# [EXERCISE INSTRUCTIONS]
Type again, exactly, the lines below from the start through the line that includes "50), (655, 120)])".

[Scene script records]
[start]

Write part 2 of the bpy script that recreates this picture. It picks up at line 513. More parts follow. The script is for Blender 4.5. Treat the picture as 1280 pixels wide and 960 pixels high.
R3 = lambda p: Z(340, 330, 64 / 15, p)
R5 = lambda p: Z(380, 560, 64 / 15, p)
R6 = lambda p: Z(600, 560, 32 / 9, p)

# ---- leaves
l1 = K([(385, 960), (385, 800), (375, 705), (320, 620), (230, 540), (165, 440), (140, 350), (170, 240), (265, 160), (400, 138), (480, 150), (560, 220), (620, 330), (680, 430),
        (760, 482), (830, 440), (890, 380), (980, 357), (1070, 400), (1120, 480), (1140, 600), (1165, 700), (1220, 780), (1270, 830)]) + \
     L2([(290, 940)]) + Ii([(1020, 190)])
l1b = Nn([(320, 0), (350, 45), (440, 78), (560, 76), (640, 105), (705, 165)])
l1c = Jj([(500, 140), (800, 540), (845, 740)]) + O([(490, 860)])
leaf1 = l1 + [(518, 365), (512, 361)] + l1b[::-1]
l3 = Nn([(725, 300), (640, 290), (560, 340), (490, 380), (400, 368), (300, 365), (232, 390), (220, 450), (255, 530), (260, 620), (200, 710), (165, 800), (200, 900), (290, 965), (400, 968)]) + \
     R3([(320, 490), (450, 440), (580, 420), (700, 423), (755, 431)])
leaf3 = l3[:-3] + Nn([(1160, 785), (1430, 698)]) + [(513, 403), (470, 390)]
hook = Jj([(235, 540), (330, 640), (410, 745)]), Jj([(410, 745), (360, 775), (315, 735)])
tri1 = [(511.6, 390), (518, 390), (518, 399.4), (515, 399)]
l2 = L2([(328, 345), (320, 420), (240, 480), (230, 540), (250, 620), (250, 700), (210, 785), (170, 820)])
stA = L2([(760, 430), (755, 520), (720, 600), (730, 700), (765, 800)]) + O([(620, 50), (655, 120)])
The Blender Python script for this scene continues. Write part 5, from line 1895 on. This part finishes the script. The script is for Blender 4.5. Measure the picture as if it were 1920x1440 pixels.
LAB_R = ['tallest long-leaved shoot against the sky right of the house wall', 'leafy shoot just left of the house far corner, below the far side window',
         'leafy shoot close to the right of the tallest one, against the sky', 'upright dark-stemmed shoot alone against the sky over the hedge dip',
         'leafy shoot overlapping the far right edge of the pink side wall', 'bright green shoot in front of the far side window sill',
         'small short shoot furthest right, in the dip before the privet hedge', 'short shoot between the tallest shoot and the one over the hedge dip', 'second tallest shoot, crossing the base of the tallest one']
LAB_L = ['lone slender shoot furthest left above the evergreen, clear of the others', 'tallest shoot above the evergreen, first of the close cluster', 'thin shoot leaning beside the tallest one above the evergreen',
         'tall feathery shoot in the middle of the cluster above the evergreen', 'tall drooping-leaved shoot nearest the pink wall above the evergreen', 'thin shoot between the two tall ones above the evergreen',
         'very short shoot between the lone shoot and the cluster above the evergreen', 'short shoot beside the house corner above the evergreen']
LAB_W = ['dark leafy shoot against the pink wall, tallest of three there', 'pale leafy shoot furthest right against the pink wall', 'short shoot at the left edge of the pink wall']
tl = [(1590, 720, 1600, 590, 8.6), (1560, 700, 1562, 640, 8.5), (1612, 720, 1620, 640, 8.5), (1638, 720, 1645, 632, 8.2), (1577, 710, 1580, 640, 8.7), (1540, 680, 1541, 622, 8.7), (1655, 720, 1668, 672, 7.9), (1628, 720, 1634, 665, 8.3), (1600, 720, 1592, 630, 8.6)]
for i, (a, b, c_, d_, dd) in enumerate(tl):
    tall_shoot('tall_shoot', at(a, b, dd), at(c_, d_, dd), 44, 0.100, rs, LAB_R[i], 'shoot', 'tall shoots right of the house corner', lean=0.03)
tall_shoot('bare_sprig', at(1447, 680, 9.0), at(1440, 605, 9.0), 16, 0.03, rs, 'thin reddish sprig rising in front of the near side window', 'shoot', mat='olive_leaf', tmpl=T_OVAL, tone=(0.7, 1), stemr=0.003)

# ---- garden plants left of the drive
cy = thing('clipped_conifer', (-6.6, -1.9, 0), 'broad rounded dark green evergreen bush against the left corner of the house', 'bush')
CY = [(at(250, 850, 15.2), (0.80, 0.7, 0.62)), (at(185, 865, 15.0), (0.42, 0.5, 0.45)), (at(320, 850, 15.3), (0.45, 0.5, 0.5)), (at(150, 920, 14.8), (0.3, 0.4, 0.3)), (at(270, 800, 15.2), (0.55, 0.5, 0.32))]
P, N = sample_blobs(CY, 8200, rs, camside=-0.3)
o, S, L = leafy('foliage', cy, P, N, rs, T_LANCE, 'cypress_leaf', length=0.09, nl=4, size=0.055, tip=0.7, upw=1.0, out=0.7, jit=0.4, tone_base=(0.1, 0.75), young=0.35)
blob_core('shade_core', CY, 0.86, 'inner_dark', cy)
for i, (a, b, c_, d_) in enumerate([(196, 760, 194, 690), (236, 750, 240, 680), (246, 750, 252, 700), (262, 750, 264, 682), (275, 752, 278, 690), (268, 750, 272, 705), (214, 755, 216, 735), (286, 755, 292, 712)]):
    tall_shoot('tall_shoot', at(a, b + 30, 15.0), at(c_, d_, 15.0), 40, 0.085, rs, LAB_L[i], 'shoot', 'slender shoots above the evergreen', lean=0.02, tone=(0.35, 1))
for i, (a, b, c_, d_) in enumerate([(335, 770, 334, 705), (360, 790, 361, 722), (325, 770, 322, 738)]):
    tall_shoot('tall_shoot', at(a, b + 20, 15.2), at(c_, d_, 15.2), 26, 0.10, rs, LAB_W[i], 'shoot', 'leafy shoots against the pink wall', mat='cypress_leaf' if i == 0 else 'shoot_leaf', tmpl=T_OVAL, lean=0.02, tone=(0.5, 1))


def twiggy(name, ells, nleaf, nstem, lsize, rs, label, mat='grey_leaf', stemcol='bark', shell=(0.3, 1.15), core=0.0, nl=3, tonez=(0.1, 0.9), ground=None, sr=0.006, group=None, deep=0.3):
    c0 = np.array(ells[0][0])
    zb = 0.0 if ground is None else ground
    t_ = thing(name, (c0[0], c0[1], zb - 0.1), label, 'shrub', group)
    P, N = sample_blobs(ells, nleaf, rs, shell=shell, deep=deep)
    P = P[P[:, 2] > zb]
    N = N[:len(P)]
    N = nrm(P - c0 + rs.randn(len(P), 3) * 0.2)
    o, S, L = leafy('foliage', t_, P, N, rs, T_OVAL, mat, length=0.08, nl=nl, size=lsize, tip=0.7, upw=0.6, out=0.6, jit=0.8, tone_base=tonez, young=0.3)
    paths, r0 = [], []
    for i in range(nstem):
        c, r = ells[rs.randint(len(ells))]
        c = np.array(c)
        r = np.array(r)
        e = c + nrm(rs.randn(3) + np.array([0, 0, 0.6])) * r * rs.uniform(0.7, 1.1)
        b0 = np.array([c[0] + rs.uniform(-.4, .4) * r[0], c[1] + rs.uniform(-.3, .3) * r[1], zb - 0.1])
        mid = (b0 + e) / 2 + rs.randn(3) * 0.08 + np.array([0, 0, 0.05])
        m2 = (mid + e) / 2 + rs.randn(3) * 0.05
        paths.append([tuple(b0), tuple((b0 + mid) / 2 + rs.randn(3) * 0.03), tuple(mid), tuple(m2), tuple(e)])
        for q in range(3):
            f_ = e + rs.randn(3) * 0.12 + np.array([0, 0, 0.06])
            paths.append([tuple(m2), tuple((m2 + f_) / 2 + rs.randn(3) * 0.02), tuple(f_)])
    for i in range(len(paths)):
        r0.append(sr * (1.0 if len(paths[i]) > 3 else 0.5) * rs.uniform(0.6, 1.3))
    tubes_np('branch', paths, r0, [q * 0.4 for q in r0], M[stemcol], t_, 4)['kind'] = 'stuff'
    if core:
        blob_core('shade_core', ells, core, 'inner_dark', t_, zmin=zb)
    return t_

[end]

# [THE OUTPUT]
Write part 2 of the bpy script that recreates this picture. It picks up at line 513. More parts follow. The script is for Blender 4.5. Treat the picture as 1280 pixels wide and 960 pixels high.
R3 = lambda p: Z(340, 330, 64 / 15, p)
R5 = lambda p: Z(380, 560, 64 / 15, p)
R6 = lambda p: Z(600, 560, 32 / 9, p)

# ---- leaves
l1 = K([(385, 960), (385, 800), (375, 705), (320, 620), (230, 540), (165, 440), (140, 350), (170, 240), (265, 160), (400, 138), (480, 150), (560, 220), (620, 330), (680, 430),
        (760, 482), (830, 440), (890, 380), (980, 357), (1070, 400), (1120, 480), (1140, 600), (1165, 700), (1220, 780), (1270, 830)]) + \
     L2([(290, 940)]) + Ii([(1020, 190)])
l1b = Nn([(320, 0), (350, 45), (440, 78), (560, 76), (640, 105), (705, 165)])
l1c = Jj([(500, 140), (800, 540), (845, 740)]) + O([(490, 860)])
leaf1 = l1 + [(518, 365), (512, 361)] + l1b[::-1]
l3 = Nn([(725, 300), (640, 290), (560, 340), (490, 380), (400, 368), (300, 365), (232, 390), (220, 450), (255, 530), (260, 620), (200, 710), (165, 800), (200, 900), (290, 965), (400, 968)]) + \
     R3([(320, 490), (450, 440), (580, 420), (700, 423), (755, 431)])
leaf3 = l3[:-3] + Nn([(1160, 785), (1430, 698)]) + [(513, 403), (470, 390)]
hook = Jj([(235, 540), (330, 640), (410, 745)]), Jj([(410, 745), (360, 775), (315, 735)])
tri1 = [(511.6, 390), (518, 390), (518, 399.4), (515, 399)]
l2 = L2([(328, 345), (320, 420), (240, 480), (230, 540), (250, 620), (250, 700), (210, 785), (170, 820)])
stA = L2([(760, 430), (755, 520), (720, 600), (730, 700), (765, 800)]) + O([(620, 50), (655, 120)])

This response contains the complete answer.